Saturday, September 04, 2004

BIAL: Travails of a partner

Bangalore airport project : Travails of a partner

<> The Hindu Business Line

AFTER 60 visits in five years, a suspenseful delay of 26 months and bills that now stand at $10-12 million, there is still not much headway made on the country's premier greenfield airport project.

As southern States admitted at the just-concluded CII summit here that private sector investors were crucial to their infrastructure plans, Mr Herbert Meier's account brought out the travails of an international investor in one such PPP (public-private partnership): the Bangalore International Airport Project.

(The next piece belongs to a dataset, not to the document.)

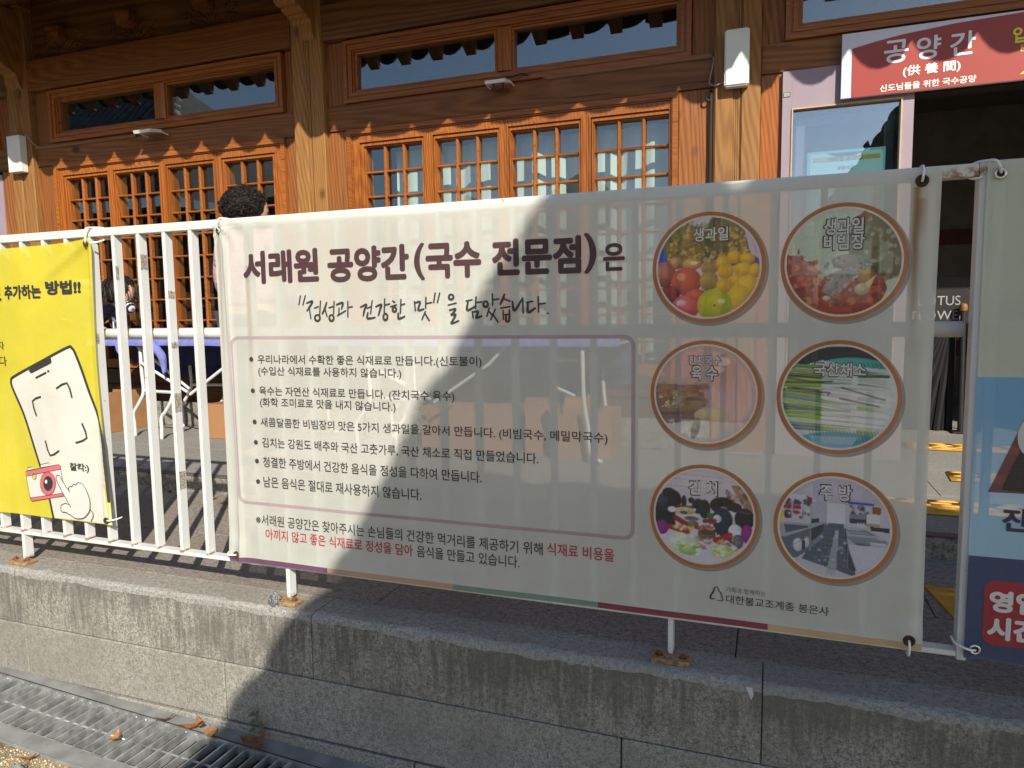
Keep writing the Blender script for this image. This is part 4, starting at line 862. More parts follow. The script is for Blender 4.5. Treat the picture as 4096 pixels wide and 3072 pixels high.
# ================================================================ BLUE BANNER
def WB(x, z): return -.019+.002*math.sin(6*x+2*z)+.0012*math.sin(12*z+x)
blu = thing('hours_banner', 'blue mesh banner with a red box of opening hours cut off by the right edge', 'banner', (1.5, -.02, .11))
SB = Sheet(WB)
SB.put(grid2d(1.058, 2.4, .762, 1.229, .012), 0).out('pale_panel', mesh_cloth('pale_green_mesh', (.62, .68, .57), .15, .05), blu)
SB.put(grid2d(1.058, 2.4, .3555, .762, .012), 0).out('sky_blue_panel', mesh_cloth('sky_blue_mesh', (.19, .47, .78), .17, .05, zfade=(.36, .76, (.42, .70, .90))), blu)
SB.put(grid2d(1.058, 2.4, .1125, .3555, .012), 0).out('navy_panel', mesh_cloth('navy_mesh', (.030, .055, .16), .06, .06), blu)
rr = rrect(1.092, 1.62, .152, .303, .022, 8); fillpoly(SB, rr, .001, .04).out('red_box', ink('#b02035', .05), blu)
line('영업', 1.1019, 1.1983, .2299, .2808, '#ece8ea', .05, 'lettering', blu, SB, .0022); line('시간', 1.1003, 1.2014, .1650, .2192, '#ece8ea', .05, 'lettering', blu, SB, .0022)
line('잔', 1.119, 1.172, .418, .471, '#252a52', .035, 'lettering', blu, SB, .002)
fillpoly(SB, BRN, .0010, .05).out('printed_roof', ink('#73303a', .14), blu); fillpoly(SB, BRK, .0016, .05).out('printed_roof_shadow', ink('#2f2a2c', .14), blu)
SB.put(stroke2d([(1.19, .70), (1.160, .672), (1.146, .640), (1.150, .608), (1.17, .585)], .012, .9), .0022).out('printed_bowl_rim', ink('#e4e6e8', .1), blu)
eyelet(blu, 1.0815, 1.200, WB, STEEL, .0095, [(1.0815, -.024, 1.201), (1.078, -.032, 1.212), (1.070, -.03, 1.226), (1.060, -.012, 1.2305), (1.040, .02, 1.231), (1.03, .034, 1.21), (1.036, .0, 1.196), (1.05, -.012, 1.196)])
eyelet(blu, 1.0790, .1360, WB, STEEL, .0095, [(1.079, -.024, .136), (1.066, -.033, .139), (1.050, -.026, .142), (1.040, -.01, .144), (1.040, .02, .144)])

# ================================================================ TIMBER HALL
hall = thing('timber_hall', 'orange timber temple hall with lattice windows and carved brackets behind the railing', 'hall', (-1, 2.45, .086))
def hb(name, mat, args, b=.004, par=None):
    mb = MB(); mb.bbox(*args, b); return mb.build(name, mat, par or hall)
COLX = [(-8.2, -7.95), (-5.37, -5.118), (-2.543, -2.290), (.294, .546), (3.12, 3.37)]
for a, b_ in COLX:
    c = MB(); mx = (a+b_)/2
    for q0, q1 in ((a, mx-.017), (mx+.017, b_)):
        c.prism([(q0+.012, 2.45), (q1-.006, 2.45), (q1, 2.458), (q1, 2.66), (q0, 2.66), (q0, 2.462)], .10, 3.6, 'z')
    for k in range(3): c.box(mx-.016+.0115*k, mx-.0065+.0115*k, 2.4575+.002*(k % 2), 2.66, .10, 3.59)
    c.build('column', W_CO, hall)
    st = MB(); st.bbox(a-.05, b_+.05, 2.40, 2.70, .0865, .104, .006); st.build('column_base', GR_R, hall)
bays = [(-7.95, -5.37), (-5.118, -2.543), (-2.290, .294), (.546, 3.12)]
# stone plinth, sill timbers
for i, (a, b_) in enumerate(bays[:3]):
    p = MB(); p.bbox(a, b_, 2.452, 2.66, .0865, .272, .008, 0, 2); p.build('stone_plinth', GR_R, hall)
    hb('ground_sill', W_D, (a, b_, 2.50, 2.64, .273, .40)); hb('ground_sill', W_D, (a, b_, 2.478, 2.64, .401, .52))  # darker wood paints in the shade beneath the tables
for i, (a, b_) in enumerate(bays):
    m = MB(); m.bbox(a, b_, 2.452, 2.64, 2.782, 3.022, .010, 0, 2); m.build('main_beam', W_B if i != 1 else W_H, hall)
    hb('carved_board', W_B, (a, b_, 2.535, 2.62, 3.023, 3.75), .003)
# carved flower sprays and little bearing blocks on the upper board
def carving(cx, cz, s, sd):
    rr_ = random.Random(sd); c = MB()
    def spiral(x, z, r, a0, dr):
        pts = [(x+(r*(1-t*.8))*math.cos(a0+dr*t*7.5), 2.535, z+(r*(1-t*.8))*math.sin(a0+dr*t*7.5)) for t in [i/16 for i in range(17)]]
        c.tube(pts, .0085, 6)
    for i in range(9):
        a = math.pi*(i+.5)/9; L_ = s*rr_.uniform(.16, .24)
        pts = [(cx+math.cos(a)*L_*t+.012*math.sin(t*5+i), 2.535, cz+math.sin(a)*L_*t*.8) for t in (.15, .4, .7, 1)]
        c.tube(pts, [.012, .011, .009, .004], 6)
        if i % 2 == 0: spiral(pts[-1][0], pts[-1][2], .036*s, a, 1 if i < 5 else -1)
    for k in (-1, 1): spiral(cx+k*.13*s, cz+.035, .05*s, .5, k); spiral(cx+k*.21*s, cz+.10*s, .035*s, 2, -k)
    for i in range(6):
        a = i*math.pi/3; c.ico((cx+.025*math.cos(a), 2.535, cz+.05+.025*math.sin(a)), .019, 1, (1, .35, 1))
    c.build('flower_carving', W_B, hall, True)
for x in (-4.80, -4.06, -3.31, -6.2, -7.0, -1.9, -1.15, -.4, 1.2, 2.0, 2.7):
    d = MB(); d.prism([(x-.075, 3.255), (x+.068, 3.245), (x+.068, 3.175), (x+.040, 3.15), (x-.045, 3.15), (x-.075, 3.205)], 2.455, 2.534, 'y'); d.build('bearing_block', W_H, hall)
    carving(x+.03, 3.055, 1, int(x*10))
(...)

Mr Meier's company, Unique Zurich Airport, is a 17 per cent partner in the Rs 1,300-crore BIAP. Looking at the way the project has been dogged by delays, his company is seriously rethinking its presence in the project. Faced with major problems back home, it may wait for a year at the most for the financial closure - or call it quits, Mr Meier, Vice-President, International Business Development, Zurich Airport, and member of the board of Bangalore International Airport Ltd, told Business Line. Yet, that is just a possibility and "We are still hopeful" of going ahead with the project, he said. BIAP has also made the procedures easier for projects like the Hyderabad international airport project, which began late but has caught up with it.

Unique Zurich is a member of the Siemens Project Ventures-led consortium, along with domestic partner L&T. The Karnataka Government and the Airports Authority of India each are to pick 13 per cent stake.

Mr Meier said Unique Zurich, which owns and operates the bustling Zurich airport, entered the Bangalore scene in 1998-99 as India is the place to be in and Bangalore the city of the future.

For the BIAP, "We have made grand plans and set ambitious timescales," Mr Meier said. By original reckoning, the airport should be ready in 2005 but is nowhere near start: key ignitions like State support agreement are yet to be struck, though the concession agreement of 2002 was finally signed with the Union Government after two years of negotiations. The EPC is 20 months old and "It is very difficult to keep the prices." The project has still a long way to go.

"We have run out of patience. We are on the verge of rethinking the BIAL project," Mr Meier confessed. "If in a year, there is no financial closure, it (the project) will have to be without the Zurich Airport."

All this, he said, was thanks to a delaying bureaucratic system. This was also partly reason why Unique Zurich did not bid for Mumbai and Delhi airport modernisation projects.

In recent times, Zurich airport has had trouble on hand: The post-9/11 down trend in revenue due to halving of air traffic to the airport and the collapse of the Swiss carrier airline. "The interest to invest elsewhere is not so strong now as before," he said.

Mr Meier's tip on PPP: frame stable, dependable parameters; don't change the rules during the game; and don't renege on promises. Protectionism for government airlines halves international traffic and can kill the business model of a private sector-funded project, he says.

The BIA, when it happens, can have "fantastic upsides," with a forecast of 4 million in the take-off year - now expected to be 2007 and a potential to grow to 20-30 million by 2040. Still, this would be no patch on the Zurich traffic, which is now around 23 million and was 4 million in 1965.

In contrast is the Swiss lesson in PPPs: The Zurich Airport is slated to open its expansion project in a couple of weeks' time. The project was built in over four years "dead on time" at 7 per cent less cost.

The good news for BIAP is that the Dharam Singh government has promised to finalise and sign the two Karnataka-level papers: on State support of Rs 350 crore and land lease. Its stand is to transfer land to the company, enable financial closure and works to begin around November this year.

1 Comments:

At Monday, September 6, 2004 at 8:55:00 AM GMT+5:30, Anonymous Anonymous said...

great blogs. i eagerly look at this every morning for the latest bangalore news. good job!